Thursday, April 23, 2009


There are definitely more than 120 alive. We loaded more than that today - approx. 150 and 16 had moved yesterday. More to go tomorrow.

Nothing I saw today was in any imminent danger of death. They have been eating now for a few days and are doing better. They do have all the conditions previously reported by the media - rainrot, lice, wormy, terrible feet, etc. But they are not dying.

The horse that fell down, fell down because it bounced off a fence as it was being herded back to the corrals. It was NOT killed, did NOT break his neck, was NOT roped at the time and got up after a few minutes and ran off. Anything you've heard to the contrary is ridiculously incorrect. Nobody dragged ANYTHING for 2 feet much less a mile. Did not happen.

Overall I thought we had a great team comprised of various individuals from rescue that are repo'ing horses from Jason to HSUS staff to National Disaster Animal Rescue Team volunteers (I'm officially the latter). Yes, HSUS is paying for our expenses, and I cannot imagine why anyone would have a problem with that, but I'm still trying to figure out why people are so scared of the HSUS to begin with. Seriously, they are not trying to take over the world. Some of the staff here at this operation eat meat and everything, LOL.
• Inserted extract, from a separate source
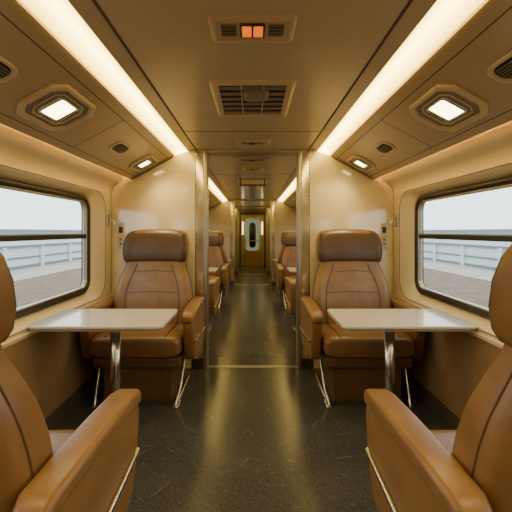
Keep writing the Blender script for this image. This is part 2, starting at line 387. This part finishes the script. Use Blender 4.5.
HD=[(1.075,.262,.09,.205,.005),(1.085,.280,.13,.203,.02),(1.11,.290,.150,.204,.03),(1.17,.298,.158,.213,.04),(1.24,.298,.155,.226,.042),(1.30,.290,.145,.238,.035),(1.34,.276,.125,.248,.025),(1.362,.258,.10,.253,.015),(1.374,.232,.065,.256,.005),(1.378,.19,.03,.258,.0)]
zf=lambda u:-.012*u**3
hr=loft('headrest',[sec(z,hw,t,cy,bo,zf=zf) for z,hw,t,cy,bo in HD],LEATHD,seat)
hr.data.materials.append(LEATHER)
for p in hr.data.polygons:
    c=p.center
    if c.y>.150+.16*(c.z-1.08): p.material_index=1
for s in (-1,1):
    pts=[]
    for z,x in ((.52,.225),(.62,.238),(.74,.242),(.84,.232),(.93,.205),(1.0,.175),(1.06,.155)):
        pts.append((s*x,front_y(x,z)-.001,z))
    tube('back_piping',smoothpts(pts),.0045,PIPING,seat)
    pts=[]
    for z in (.46,.56,.66,.76,.86,.94,1.0,1.06):
        hw,t,cy,bo=interp(BACK,z); pts.append((s*(hw+.0005),cy+.01,z))
    tube('side_welt',smoothpts(pts),.003,PIPING,seat)
for zz,ww in ((.80,.235),(.985,.18)):
    tube('back_seam',[(x,front_y(x,zz+.012*(1-(x/ww)**2))-.0005,zz+.012*(1-(x/ww)**2)) for x in [ww*(i/12-1) for i in range(25)]],.003,PIPING,seat)
CU=[(-.375,.315,.10,.455),(-.37,.33,.135,.455),(-.35,.343,.155,.457),(-.31,.35,.168,.46),(-.22,.352,.172,.458),(-.08,.352,.168,.452),(.06,.350,.165,.446),(.12,.340,.15,.44)]
def csec(y,hw,h,cz,n=40,p=5):
    out=[]
    for i in range(n):
        a=2*math.pi*i/n; c,s_=math.cos(a),math.sin(a)
        x=hw*math.copysign(abs(c)**(2/p),c); z=h/2*math.copysign(abs(s_)**(2/p),s_)
        if z>0: z+= .012*(abs(x)/hw)**2*(1-((y+.1)/.4)**2)
        out.append((x,y,cz+z))
    return out
loft('seat_cushion',[csec(*c) for c in CU],LEATHER,seat)
tube('cushion_piping',[(x,-.362,.522-.03*(abs(x)/.33)**8) for x in [.33*(i/14-1) for i in range(29)]],.004,PIPING,seat)
for s in (-1,1):
    tube('cushion_seam',smoothpts([(s*.23,-.35,.543),(s*.235,-.2,.548),(s*.235,-.05,.543),(s*.23,.04,.537)]),.0035,PIPING,seat)
box('seat_pan',-.34,.34,-.335,.16,.29,.375,SHELL,seat,bevel=.02)
box('base_box',-.27,.27,-.30,.14,.022,.31,SHELL,seat,bevel=.014)
box('base_foot',-.28,.28,-.312,.15,.001,.03,DARKG,seat,bevel=.004,seg=2)
arm=[(.24,.715),(.10,.715),(-.24,.700),(-.30,.690),(-.335,.668),(-.345,.635),(-.338,.58),(-.325,.50),(-.30,.41),(-.27,.35),(-.22,.325),(.18,.325),(.25,.36),(.285,.45),(.29,.60),(.28,.69)]
for s in (-1,1):
    x0,x1=s*.365,s*.445
    prism('arm_panel',[(a_,b_-.008) for a_,b_ in arm],x0,x1,LEATHER,seat,axis='x',bevel=.018,seg=4)
    lo=[]
    for y,z,h,w_ in ((-.352,.668,.03,.06),(-.348,.672,.055,.085),(-.325,.686,.062,.10),(-.26,.700,.062,.106),(-.10,.709,.062,.108),(.08,.716,.06,.106),(.22,.716,.055,.10),(.27,.70,.04,.08)):
        lo.append([(s*.405+p_[0],y,z+p_[1]) for p_ in rr(0,0,w_,h,.020,5)])
    loft('armrest_pad',lo,LEATHER,seat)
    tube('arm_trim',smoothpts([(s*.449,.26,.44),(s*.452,.15,.450),(s*.452,0,.462),(s*.452,-.15,.475),(s*.450,-.30,.487)]),.011,CHROME,seat)
    tube('sled_runner',smoothpts([(s*.345,-.17,.30),(s*.335,-.25,.14),(s*.315,-.335,.03),(s*.315,-.31,.014),(s*.315,.0,.014),(s*.315,.20,.014)]),.012,CHROME,seat)
    box('runner_foot',s*.315-.022,s*.315+.022,-.37,-.26,.001,.014,CHROME,seat,bevel=.004,seg=2)
CX=.905
seat.location=(-CX,2.83,0)
def faceseat(x,y): dup(seat,'train_seat',(x,y,0),0)
def awayseat(x,y): dup(seat,'train_seat',(x,y,0),math.pi)
faceseat(CX,2.83)
awayseat(-CX,.975); awayseat(CX,.975)
faceseat(-CX,6.0); faceseat(CX,6.0)
awayseat(-CX,4.15); awayseat(CX,4.15)
awayseat(-CX,7.1); awayseat(CX,7.1)

# ---------------------------------------------------------------- tables
def table(s,y):
    t=empty('folding_table',(s*.975,y,0))
    def T(z,w_,d_,r): return [(a_,b_,z) for a_,b_ in rr(0,0,w_,d_,r,8)]
    loft('table_top',[T(.752,.826,.436,.035),T(.757,.84,.45,.04),T(.768,.84,.45,.04),T(.772,.834,.444,.038)],TABLE,t,smooth=False)
    loft('edge_band',[T(.735,.80,.41,.03),T(.737,.822,.432,.035),T(.753,.828,.438,.036),T(.755,.82,.43,.036)],TEDGE,t,smooth=False)
    box('support_bracket',-.16,.16,-.12,.12,.722,.737,STEEL,t,bevel=.003,seg=1)
    def C(z,r): return [(r*math.cos(i*math.pi/16)-s*.04,r*math.sin(i*math.pi/16),z) for i in range(32)]
    loft('column',[C(.02,.034),C(.722,.034)],CHROME,t)
    loft('column_collar',[C(.675,.036),C(.68,.042),C(.722,.047)],STEEL,t)
    loft('floor_plate',[C(.001,.11),C(.010,.11),C(.018,.10),C(.024,.045)],STEEL,t)
for y in (2.2,5.05):
    for s in (-1,1): table(s,y)

# ---------------------------------------------------------------- outside
gr=box('ground_outside',-60,60,-40,60,-1.3,-1.2,SNOW)
for s in (-1,1):
    pl=empty('station_platform')
    x0,x1=sorted((s*2.6,s*6.6)); box('paving',x0,x1,-25,40,-1.19,-.02,PLAT,pl)
    x0,x1=sorted((s*1.95,s*2.6)); box('edge_stone',x0,x1,-25,40,-1.19,-.015,PLATE,pl)
    x0,x1=sorted((s*6.6,s*8.6)); box('far_edge_stone',x0,x1,-25,40,-1.19,-.01,PLATE,pl)
    x0,x1=sorted((s*8.6,s*8.8)); box('parapet',x0,x1,-25,40,-1.19,.78,OUTW,pl)
    x0,x1=sorted((s*8.52,s*8.85)); box('parapet_coping',x0,x1,-25,40,.78,.85,OUTG,pl)
    x0,x1=sorted((s*8.56,s*8.62)); box('string_course',x0,x1,-25,40,.36,.42,OUTG,pl); box('parapet_plinth',x0,x1,-25,40,-.01,.10,OUTG,pl)
    for k in range(33):
        x0,x1=sorted((s*8.5,s*8.62)); box('pier',x0,x1,-25+k*2,-24.85+k*2,-.01,.80,OUTW,pl)
    bd=empty('station_building')
    x0,x1=sorted((s*17,s*24)); box('body',x0,x1,-25,45,-1.19,1.35,OUTW,bd)
    x0,x1=sorted((s*16.6,s*24)); box('roof_band',x0,x1,-25,45,1.3,1.55,OUTG,bd)
    for k in range(17):
        x0,x1=sorted((s*16.95,s*17.05)); box('window_band',x0,x1,-24+k*4,-21.2+k*4,.72,1.1,OUTD,bd)

# ---------------------------------------------------------------- world & camera
w=bpy.data.worlds.new('overcast_sky'); S.world=w; w.use_nodes=True
bg=w.node_tree.nodes['Background']; bg.inputs[0].default_value=(.88,.985,1,1); bg.inputs[1].default_value=3.2
cam=bpy.data.cameras.new('camera'); co=bpy.data.objects.new('camera',cam); COL.objects.link(co)
co.location=(0,0,1.35); co.rotation_euler=(math.pi/2,0,0)
cam.sensor_width=36; cam.lens=36*322/512
cam.shift_x=3.5/512; cam.shift_y=-24/512
cam.clip_start=.02; cam.clip_end=300
S.camera=co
I met Jill Starr, and I thought she was one of the most competent horse handlers out there, and I was not around for the events that led to her leaving so I can't speak to that or respond to her post regarding the matter but like I say, she's a very good hand with horses.
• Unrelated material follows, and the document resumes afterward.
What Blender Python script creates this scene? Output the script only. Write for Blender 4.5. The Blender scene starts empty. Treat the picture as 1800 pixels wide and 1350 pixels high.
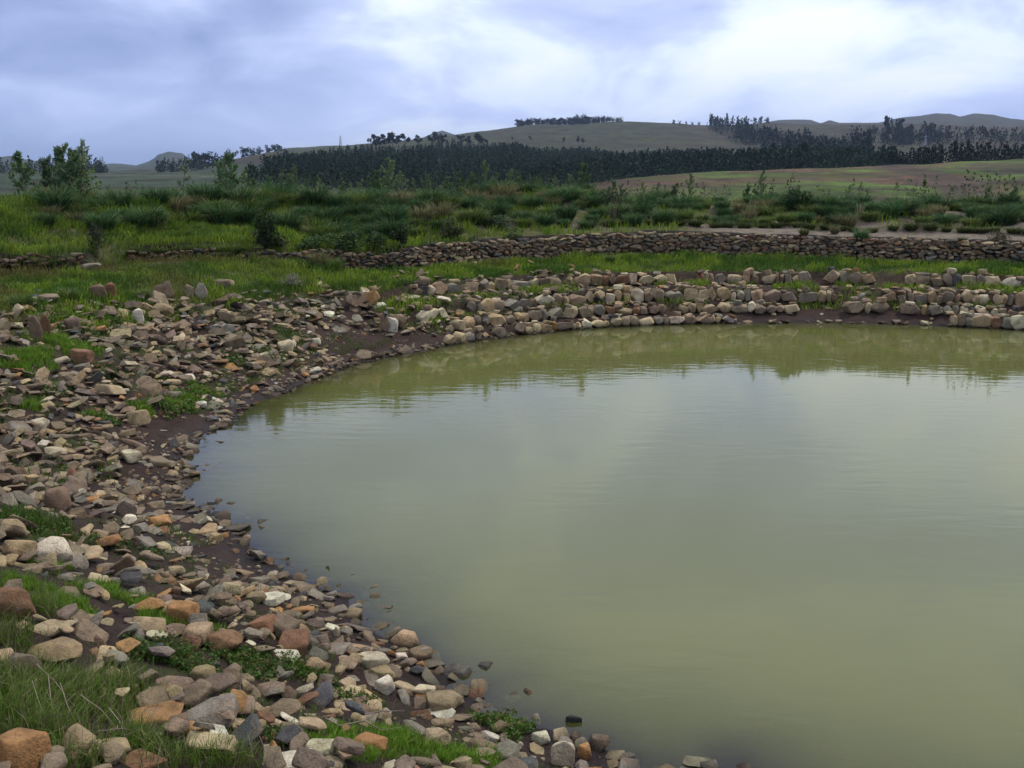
import bpy, bmesh, math, random
import numpy as np
from mathutils import Vector, Matrix, Euler
from mathutils import noise as mnoise

SEED = 7
rng = np.random.default_rng(SEED)
random.seed(SEED)
scene = bpy.context.scene
COL = scene.collection

# ------------------------------------------------------------------ camera
EYE = 4.0                      # eye height above the water (water is z = 0)
FPX = 1766.0                   # focal length in pixels of an 1800 px wide frame
PITCH = math.atan((675 - 298) / FPX)
cam_data = bpy.data.cameras.new('camera')
cam = bpy.data.objects.new('camera', cam_data)
COL.objects.link(cam)
cam.location = (0, 0, EYE)
cam.rotation_euler = (math.radians(90) - PITCH, 0, 0)
cam_data.sensor_width = 36.0
cam_data.lens = 36.0 * FPX / 1800.0
cam_data.clip_start = 0.05
cam_data.clip_end = 30000
scene.camera = cam

# ------------------------------------------------------------------ world and sun
SUN_EL, SUN_AZ = math.radians(58), math.radians(62)      # azimuth clockwise from +Y
world = bpy.data.worlds.new('World')
scene.world = world
world.use_nodes = True
wt = world.node_tree
wt.nodes.clear()
def wn(t, **kw):
    n = wt.nodes.new(t)
    for k, v in kw.items():
        setattr(n, k, v)
    return n
def wl(a, b):
    wt.links.new(a, b)
def wmath(op, a, b=None, c=None):
    n = wn('ShaderNodeMath', operation=op)
    for i, v in enumerate((a, b, c)):
        if v is None:
            continue
        if isinstance(v, (int, float)):
            n.inputs[i].default_value = v
        else:
            wl(v, n.inputs[i])
    return n.outputs[0]
w_out = wn('ShaderNodeOutputWorld')
w_bg = wn('ShaderNodeBackground')
w_bg.inputs['Strength'].default_value = 0.1
wl(w_bg.outputs[0], w_out.inputs[0])
w_sky = wn('ShaderNodeTexSky', sky_type='NISHITA', sun_disc=False)
w_sky.sun_elevation = SUN_EL
w_sky.sun_rotation = SUN_AZ
w_sky.altitude = 2400
w_tc = wn('ShaderNodeTexCoord')
w_sep = wn('ShaderNodeSeparateXYZ')
wl(w_tc.outputs['Generated'], w_sep.inputs[0])
dz = wmath('MAXIMUM', w_sep.outputs[2], 0.0)
den = wmath('ADD', dz, 0.34)
cpx = wmath('DIVIDE', w_sep.outputs[0], den)
cpy = wmath('DIVIDE', w_sep.outputs[1], den)
w_comb = wn('ShaderNodeCombineXYZ')
wl(cpx, w_comb.inputs[0]); wl(cpy, w_comb.inputs[1])
def wnoise(scale, detail, rough, dist, off):
    m = wn('ShaderNodeMapping')
    m.inputs['Location'].default_value = off
    wl(w_comb.outputs[0], m.inputs[0])
    n = wn('ShaderNodeTexNoise')
    n.inputs['Scale'].default_value = scale
    n.inputs['Detail'].default_value = detail
    n.inputs['Roughness'].default_value = rough
    n.inputs['Distortion'].default_value = dist
    wl(m.outputs[0], n.inputs['Vector'])
    return n.outputs['Fac']
CLOUD_OFF = (9.53, 36.59, 0.0)
n_big = wnoise(1.1, 3, 0.5, 0.3, CLOUD_OFF)
n_mid = wnoise(2.6, 6, 0.5, 0.5, (6.55, 32.19, 0))
n_fine = wnoise(9.0, 6, 0.6, 0.2, (1.3, 5.1, 0))
# where the cloud deck is thin it is bright: one broad thin part ahead, the deck thickens towards the west
LOBE = Vector((math.sin(math.radians(13)), math.cos(math.radians(13)), 0.25)).normalized()
w_dot = wn('ShaderNodeVectorMath', operation='DOT_PRODUCT')
wl(w_tc.outputs['Generated'], w_dot.inputs[0])
w_dot.inputs[1].default_value = LOBE
w_lobe = wn('ShaderNodeMapRange', interpolation_type='SMOOTHSTEP')
w_lobe.inputs['From Min'].default_value = 0.74
w_lobe.inputs['From Max'].default_value = 1.0
wl(w_dot.outputs['Value'], w_lobe.inputs['Value'])
t1 = wmath('MULTIPLY', wmath('SUBTRACT', n_big, 0.5), 0.7)
t2 = wmath('MULTIPLY', wmath('SUBTRACT', n_mid, 0.5), 1.35)
t3 = wmath('MULTIPLY', wmath('SUBTRACT', n_fine, 0.5), 0.14)
t4 = wmath('MULTIPLY', w_lobe.outputs[0], 0.61)
cl = wmath('ADD', wmath('ADD', t1, t2), wmath('ADD', t3, t4))
cl = wmath('ADD', cl, 0.19)
w_ramp = wn('ShaderNodeValToRGB')
er = w_ramp.color_ramp
er.elements[0].position = 0.12
er.elements[0].color = (0.205, 0.275, 0.53, 1)
er.elements[1].position = 0.95
er.elements[1].color = (0.90, 0.95, 1.0, 1)
e = er.elements.new(0.45); e.color = (0.385, 0.47, 0.755, 1)
e = er.elements.new(0.66); e.color = (0.55, 0.64, 0.93, 1)
e = er.elements.new(0.80); e.color = (0.76, 0.85, 1.0, 1)
wl(cl, w_ramp.inputs[0])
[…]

Love the NorCal folks...Jason and Tawnee are great with loading tough horses, always on their toes and in the right spot and a lot of fun to hang out with. And they brought Sassysmom, who says hi from the other side of the hotel room, having thankfully survived nearly being run over thanks to another individual who was so not in the right spot. ;-)

Wish us luck tomorrow with the rest of the loading. I have a whole bunch of really nice ones picked out if anybody wants to adopt. Some of these are skittish but some of them are veritable pocket ponies. I will let you all know when we have information on when they might be able to be adopted, or if they're going to be auctioned or how that is going to work. They are in the custody in the Sheriff at present, as previously reported. The Sheriff and numerous officers were present all day today and so all went smoothly. We were at the ranch about 8 hours today, 'til we lost the light, and it was hot and then turned very's a desert like place, all sand and grit, so we're all windburned, sunburned and tired. But the biggest part of the job is over and, as Jill reported previously, no horses or humans were hurt so that's pretty awesome news!